Accuracy Assessment of the 2D-FFT Method Based on Peak Detection of the Spectrum Magnitude at the Particular Frequencies Using the Lamb Wave Signals

Abstract

The 2D-FFT is described as a traditional method for signal processing and analysis. Due to the possibility to determine the time and frequency (t,f) domains, such a method has a wide application in various industrial fields. Using that method, the obtained results are presented in images only; thus, for the extraction of quantitative values of phase velocities, additional algorithms should be used. In this work, the 2D-FFT method is presented, which is based on peak detection of the spectrum magnitude at particular frequencies for obtaining the quantitative expressions.

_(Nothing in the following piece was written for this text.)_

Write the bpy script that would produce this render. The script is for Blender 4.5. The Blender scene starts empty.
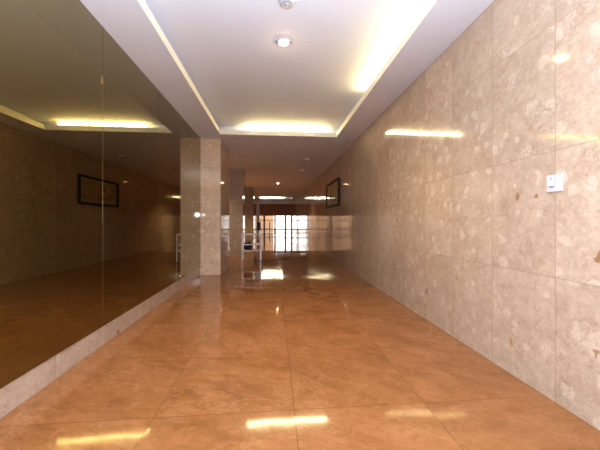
import bpy, bmesh, math, random
from mathutils import Vector, Matrix
random.seed(7)
C = bpy.context.scene.collection
scn = bpy.context.scene

# ------------------------------------------------------------------ helpers
def lin(r, g, b):
    f = lambda c: (c/255/12.92) if c/255 <= .04045 else ((c/255+.055)/1.055)**2.4
    return (f(r), f(g), f(b), 1)

def box(bm, x0, x1, y0, y1, z0, z1, bev=0):
    r = bmesh.ops.create_cube(bm, size=1)
    vs = r['verts']
    for v in vs:
        v.co = Vector(((x0+x1)/2+v.co.x*(x1-x0), (y0+y1)/2+v.co.y*(y1-y0), (z0+z1)/2+v.co.z*(z1-z0)))
    if bev:
        es = list({e for v in vs for e in v.link_edges})
        bmesh.ops.bevel(bm, geom=es, offset=bev, segments=2, profile=.6, affect='EDGES')

def tube(bm, p0, p1, r, n=16, r2=None):
    p0, p1 = Vector(p0), Vector(p1)
    d = p1-p0
    m = Matrix.Translation((p0+p1)/2) @ d.to_track_quat('Z', 'Y').to_matrix().to_4x4()
    bmesh.ops.create_cone(bm, cap_ends=True, segments=n, radius1=r, radius2=r if r2 is None else r2, depth=d.length, matrix=m)

def lathe(bm, prof, x, y, z, n=32):
    rings = []
    for (r, h) in prof:
        if r < 1e-6:
            rings.append([bm.verts.new((x, y, z+h))])
        else:
            rings.append([bm.verts.new((x+r*math.cos(2*math.pi*k/n), y+r*math.sin(2*math.pi*k/n), z+h)) for k in range(n)])
    for a, b in zip(rings[:-1], rings[1:]):
        for k in range(n):
            k2 = (k+1) % n
            if len(a) == 1 and len(b) == 1: continue
            if len(a) == 1: bm.faces.new((a[0], b[k], b[k2]))
            elif len(b) == 1: bm.faces.new((a[k], b[0], a[k2]))
            else: bm.faces.new((a[k], b[k], b[k2], a[k2]))
    bmesh.ops.recalc_face_normals(bm, faces=bm.faces)

def obj(name, bm, mat, parent=None, smooth=False):
    me = bpy.data.meshes.new(name)
    bmesh.ops.recalc_face_normals(bm, faces=bm.faces)
    if smooth:
        for f in bm.faces: f.smooth = len(f.verts) <= 4
    bm.to_mesh(me); bm.free()
    me.materials.append(mat)
    o = bpy.data.objects.new(name, me); C.objects.link(o)
    if parent:
        o.parent = parent
        o.matrix_parent_inverse = Matrix.Translation(-parent.location) if parent.type == 'EMPTY' else Matrix()
    return o

def tag(o, label, cat, group=None):
    o['label'] = label; o['category'] = cat
    if group: o['group'] = group
    return o

def thing(name, label, cat, loc=(0, 0, 0), group=None):
    o = bpy.data.objects.new(name, None); C.objects.link(o)
    o.location = loc; o.empty_display_size = .1
    return tag(o, label, cat, group)

def struct(name, bm, mat):
    o = obj(name, bm, mat); o['kind'] = 'structure'; return o

def dup(root, dx, dy, dz, label, group=None):
    r = root.copy(); C.objects.link(r)
    r.location = root.location + Vector((dx, dy, dz)); r['label'] = label
    if group: r['group'] = group
    for ch in list(root.children):
        c = ch.copy(); C.objects.link(c); c.parent = r; c.matrix_parent_inverse = ch.matrix_parent_inverse
        for g in list(ch.children):
            d = g.copy(); C.objects.link(d); d.parent = c
    return r

# ------------------------------------------------------------------ node helpers
class NT:
    def __init__(s, name):
        s.m = bpy.data.materials.new(name); s.m.use_nodes = True
        s.t = s.m.node_tree; s.t.nodes.clear()
        s.out = s.t.nodes.new('ShaderNodeOutputMaterial')
    def n(s, typ, **kw):
        x = s.t.nodes.new(typ)
        for k, v in kw.items(): setattr(x, k, v)
        return x
    def set(s, sock, v):
        if isinstance(v, bpy.types.NodeSocket): s.t.links.new(v, sock)
        else: sock.default_value = v
    def math(s, op, a, b=0.0, clamp=False):
        x = s.n('ShaderNodeMath', operation=op, use_clamp=clamp)
        s.set(x.inputs[0], a); s.set(x.inputs[1], b); return x.outputs[0]
    def vmath(s, op, a, b=(0, 0, 0), scale=None):
        x = s.n('ShaderNodeVectorMath', operation=op)
        s.set(x.inputs[0], a)
        if op != 'NORMALIZE': s.set(x.inputs[1], b)
        if scale is not None: s.set(x.inputs['Scale'], scale)
        return x.outputs[0]
    def mix(s, fac, a, b, mode='MIX'):
        x = s.n('ShaderNodeMix', data_type='RGBA', blend_type=mode)
        s.set(x.inputs[0], fac); s.set(x.inputs[6], a); s.set(x.inputs[7], b); return x.outputs[2]
    def ramp(s, fac, stops):
        x = s.n('ShaderNodeValToRGB')
        s.set(x.inputs[0], fac)
        e = x.color_ramp.elements
        while len(e) < len(stops): e.new(.5)
        for el, (p, c) in zip(e, stops):
            el.position = p; el.color = c if len(c) == 4 else (*c, 1)
        return x.outputs[0]
    def noise(s, vec, scale, detail=3, rough=.5, dist=0.0):
        x = s.n('ShaderNodeTexNoise'); s.set(x.inputs['Vector'], vec)
        x.inputs['Scale'].default_value = scale; x.inputs['Detail'].default_value = detail
        x.inputs['Roughness'].default_value = rough; x.inputs['Distortion'].default_value = dist
        return x
    def vor(s, vec, scale, feature='F1', rand=1):
        x = s.n('ShaderNodeTexVoronoi', feature=feature); s.set(x.inputs['Vector'], vec)
        x.inputs['Scale'].default_value = scale; x.inputs['Randomness'].default_value = rand
        return x
    def bsdf(s, **kw):
        b = s.n('ShaderNodeBsdfPrincipled')
        for k, v in kw.items(): s.set(b.inputs[k.replace('_', ' ')], v)
        s.t.links.new(b.outputs[0], s.out.inputs[0]); return b

def simple(name, col, rough=.5, metal=0.0, noise=.06, scale=8, **kw):
    t = NT(name)
    pos = t.n('ShaderNodeTexCoord').outputs['Object']
    n = t.noise(pos, scale, 3).outputs[0]
    c = t.mix(n, tuple(x*(1-noise) for x in col[:3])+(1,), tuple(min(1, x*(1+noise)) for x in col[:3])+(1,))
    t.bsdf(Base_Color=c, Roughness=rough, Metallic=metal, **kw)
    return t.m

def emit(name, col, strength):
    t = NT(name)
    e = t.n('ShaderNodeEmission'); e.inputs[0].default_value = (*col, 1); e.inputs[1].default_value = strength
    t.t.links.new(e.outputs[0], t.out.inputs[0]); return t.m

def joint(t, u, u0, w, half):
    """1 on the joint line, and the tile index"""
    a = t.math('DIVIDE', t.math('SUBTRACT', u, u0), w)
    fl = t.math('FLOOR', a)
    fr = t.math('ABSOLUTE', t.math('SUBTRACT', t.math('SUBTRACT', a, fl), .5))
    return t.math('GREATER_THAN', fr, .5-half/w), fl

# joints of the stone cladding: heights .69 / 1.40 / 2.10, panels .475 wide
def marble(name, axis, u0, uw, v0=-.015, vw=.706, rough=.075, tint=(1, 1, 1), joints_v=True, jw=.0016):
    t = NT(name)
    pos = t.n('ShaderNodeNewGeometry').outputs['Position']
    sep = t.n('ShaderNodeSeparateXYZ'); t.set(sep.inputs[0], pos)
    u = sep.outputs[axis]; v = sep.outputs[2]
    ju, iu = joint(t, u, u0, uw, jw)
    jv, iv = joint(t, v, v0, vw, jw)
    line = t.math('MAXIMUM', ju, jv) if joints_v else ju
    cid = t.n('ShaderNodeCombineXYZ'); t.set(cid.inputs[0], iu); t.set(cid.inputs[1], iv)
    wn = t.n('ShaderNodeTexWhiteNoise', noise_dimensions='3D'); t.set(wn.inputs['Vector'], cid.outputs[0])
    p = t.vmath('ADD', pos, t.vmath('SCALE', wn.outputs['Color'], scale=9.0))
    warp = t.vmath('SCALE', t.vmath('SUBTRACT', t.noise(p, 7, 3, .6).outputs['Color'], (.5, .5, .5)), scale=.13)
    pw = t.vmath('ADD', p, warp)
    # broad clouding, pale clasts, fine grain
    base = t.ramp(t.noise(p, 5, 5, .62, .6).outputs[0], [(.3, lin(170, 149, 130)), (.5, lin(183, 162, 144)), (.72, lin(193, 174, 158))])
    cl = t.vor(pw, 11)
    sepc = t.n('ShaderNodeSeparateColor'); t.set(sepc.inputs[0], cl.outputs['Color'])
    big = t.math('MULTIPLY', t.math('GREATER_THAN', sepc.outputs[0], .74), t.ramp(cl.outputs['Distance'], [(.36, (1, 1, 1)), (.44, (0, 0, 0))]))
    c = t.mix(t.math('MULTIPLY', big, .62), base, lin(212, 197, 180))
    cl2 = t.vor(pw, 21)
    sep2 = t.n('ShaderNodeSeparateColor'); t.set(sep2.inputs[0], cl2.outputs['Color'])
    c = t.mix(t.math('MULTIPLY', t.math('GREATER_THAN', sep2.outputs[1], .7), .14), c, lin(214, 190, 162))
    c = t.mix(t.math('MULTIPLY', t.math('LESS_THAN', sep2.outputs[1], .16), .14), c, lin(160, 126, 100))
    # fine tangled veins
    ed = t.vor(pw, 7.5, 'DISTANCE_TO_EDGE').outputs['Distance']
    vein = t.ramp(ed, [(.0, (1, 1, 1)), (.02, (0, 0, 0))])
    mask = t.ramp(t.noise(p, 4, 2).outputs[0], [(.45, (0, 0, 0)), (.62, (1, 1, 1))])
    c = t.mix(t.math('MULTIPLY', t.math('MULTIPLY', vein, mask), .4), c, lin(150, 118, 92))
    g = t.noise(pw, 26, 4, .65).outputs[0]
    c = t.mix(.24, c, t.mix(t.ramp(g, [(.3, (0, 0, 0)), (.7, (1, 1, 1))]), lin(142, 116, 94), lin(212, 192, 170)))
    fl = t.noise(pw, 75, 3, .6).outputs[0]
    c = t.mix(t.math('MULTIPLY', t.ramp(fl, [(.62, (0, 0, 0)), (.66, (1, 1, 1))]), .42), c, lin(140, 108, 84))
    c = t.mix(t.math('MULTIPLY', t.ramp(fl, [(.33, (1, 1, 1)), (.39, (0, 0, 0))]), .4), c, lin(216, 200, 180))
    tv = t.math('ABSOLUTE', t.math('SUBTRACT', t.noise(pw, 9, 4, .6, .8).outputs[0], .5))
    c = t.mix(t.math('MULTIPLY', t.math('MULTIPLY', t.ramp(tv, [(.0, (1, 1, 1)), (.016, (0, 0, 0))]), mask), .5), c, lin(138, 104, 84))
    # rust coloured pits, a few of them
    stretch = t.vmath('MULTIPLY', pw, (1, 1.25, .6))
    d = t.vor(stretch, 6.2)
    sd = t.n('ShaderNodeSeparateColor'); t.set(sd.inputs[0], d.outputs['Color'])
    pit = t.math('MULTIPLY', t.math('LESS_THAN', t.math('ADD', d.outputs['Distance'], t.math('MULTIPLY', t.noise(p, 30, 2).outputs[0], .16)), .19), t.math('GREATER_THAN', sd.outputs[2], .66))
    c = t.mix(t.math('MULTIPLY', pit, .75), c, t.mix(sd.outputs[0], lin(120, 74, 44), lin(172, 120, 66)))
    # tone of each panel
    val = t.math('ADD', t.math('MULTIPLY', wn.outputs['Value'], .12), .94)
    hs = t.n('ShaderNodeHueSaturation'); t.set(hs.inputs['Value'], val); t.set(hs.inputs['Color'], c)
    c = t.mix(1.0, hs.outputs[0], (*tint, 1), 'MULTIPLY')
    c = t.mix(t.math('MULTIPLY', line, .55), c, lin(100, 80, 62))
    # each slab a hair out of plane
    geo = t.n('ShaderNodeNewGeometry').outputs['Normal']
    wv = t.vmath('SCALE', t.vmath('SUBTRACT', t.noise(pos, 2.2, 2).outputs['Color'], (.5, .5, .5)), scale=.012)
    nv = t.vmath('ADD', geo, t.vmath('ADD', wv, t.vmath('SCALE', t.vmath('SUBTRACT', wn.outputs['Color'], (.5, .5, .5)), scale=.006)))
    t.bsdf(Base_Color=c, Roughness=rough, IOR=1.5, Normal=t.vmath('NORMALIZE', nv))
    return t.m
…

The radiofrequency signals of ULWs (ultrasonic Lamb waves) were used for the accuracy evaluation of the method. An uncertainty evaluation was conducted to guarantee the metrological traceability of measurement results and ensure that they are accurate and reliable. Mathematical and experimental verifications were conducted by using signals of Lamb waves propagating in the aluminum plate. The obtained mean relative error of 0.12% for the A0 mode (160 kHz) and 0.05% for the S0 mode (700 kHz) during the mathematical verification indicated that the proposed method is particularly suitable for evaluating the phase-velocity dispersion in clearly expressed dispersion zones. The uncertainty analysis showed that the plate thickness, the mathematical modeling, and the step of the scanner have a significant impact on the estimated uncertainty of the phase velocity for the A0 mode. Those components of uncertainty prevail and make about ~92% of the total standard uncertainty in a clearly expressed dispersion range. The S0 mode analysis in the non-dispersion zone indicates that the repeatability of velocity variations, fluctuations of the frequency of Lamb waves, and the scanning step of the scanner influence significantly the combined uncertainty and represent 98% of the total uncertainty.